Is what is happening today and how discouraging it sometimes feels just the natural march toward the future or have humans really messed things up beyond repair? We bounced the question around -- united in our mourning over the horrors of oil mixing with water, but while nobody particularly relishes seeing boys with their boxers exposed, we all agreed we need to fight any tendency to become more conservative with age.

"I'm happy to be living today," said Thrity. I wanted to say, "really?" Not that kind of Saturday Night Live "reeeeeallly" that has lately (annoyingly) permeated conversation (see what I mean about the grumpiness?), but really? "Yes. Fifty years ago could we have all accomplished what we have? Would Loung and I even be here? Look. We don't have polio any more."

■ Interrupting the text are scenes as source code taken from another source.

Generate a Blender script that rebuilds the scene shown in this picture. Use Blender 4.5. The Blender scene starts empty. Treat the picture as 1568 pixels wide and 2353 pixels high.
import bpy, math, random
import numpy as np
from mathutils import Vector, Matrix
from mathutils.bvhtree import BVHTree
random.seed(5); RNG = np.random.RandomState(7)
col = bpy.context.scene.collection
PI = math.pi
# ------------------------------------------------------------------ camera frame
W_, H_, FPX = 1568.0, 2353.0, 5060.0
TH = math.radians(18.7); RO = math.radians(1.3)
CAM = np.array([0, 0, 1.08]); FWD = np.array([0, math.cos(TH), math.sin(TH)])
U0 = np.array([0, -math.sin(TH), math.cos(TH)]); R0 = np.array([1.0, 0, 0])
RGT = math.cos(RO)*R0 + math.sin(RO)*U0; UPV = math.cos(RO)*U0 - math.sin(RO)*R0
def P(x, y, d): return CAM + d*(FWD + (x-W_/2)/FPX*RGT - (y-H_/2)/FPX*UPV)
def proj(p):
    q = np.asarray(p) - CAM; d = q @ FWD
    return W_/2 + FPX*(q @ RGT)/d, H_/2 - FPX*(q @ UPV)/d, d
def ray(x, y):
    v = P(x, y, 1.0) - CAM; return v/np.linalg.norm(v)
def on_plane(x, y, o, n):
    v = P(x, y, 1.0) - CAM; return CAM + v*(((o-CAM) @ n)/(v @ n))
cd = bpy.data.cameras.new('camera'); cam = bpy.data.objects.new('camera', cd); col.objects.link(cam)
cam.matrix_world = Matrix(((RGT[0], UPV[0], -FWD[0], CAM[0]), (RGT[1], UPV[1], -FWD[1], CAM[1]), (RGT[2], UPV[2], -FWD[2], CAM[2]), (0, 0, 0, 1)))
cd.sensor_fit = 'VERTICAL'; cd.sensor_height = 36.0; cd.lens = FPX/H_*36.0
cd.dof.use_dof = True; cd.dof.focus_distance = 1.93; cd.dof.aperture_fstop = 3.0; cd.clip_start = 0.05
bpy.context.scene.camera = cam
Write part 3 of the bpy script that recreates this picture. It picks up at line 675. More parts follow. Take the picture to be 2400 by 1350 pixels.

And there it was. My take home idea. Something to hang onto while watching news hour images of dying pelicans and gasping dolphins.

One bad habit I have unfortunately nurtured over the years is stacking up the bad stuff. I'm good at it. I gather outrages and images using resentment as mortar to give bad stuff more substance. And when the stack starts to waver, I search around (under the desk, on the Internet, in the gutters) for more bad stuff to prop up the stack, all of which -- the late night searches, the rearranging, the tumbling and rebuilding -- tends (big surprise) to weigh me down. There's lots of bad stuff out there.

And Thrity reminds me. Once again. Finding inner peace comes back to gratitude. Not losing all sense of empathy or outrage, these can be powerful motivators. But we (I) also need some inner peace since that's what eases us along as we continue to seek solutions to all of the above. Besides, no inner peace means no sleep which makes it hard to deal with the crisis of a broken pencil let alone a broken oil well.

At least we don't have polio any longer.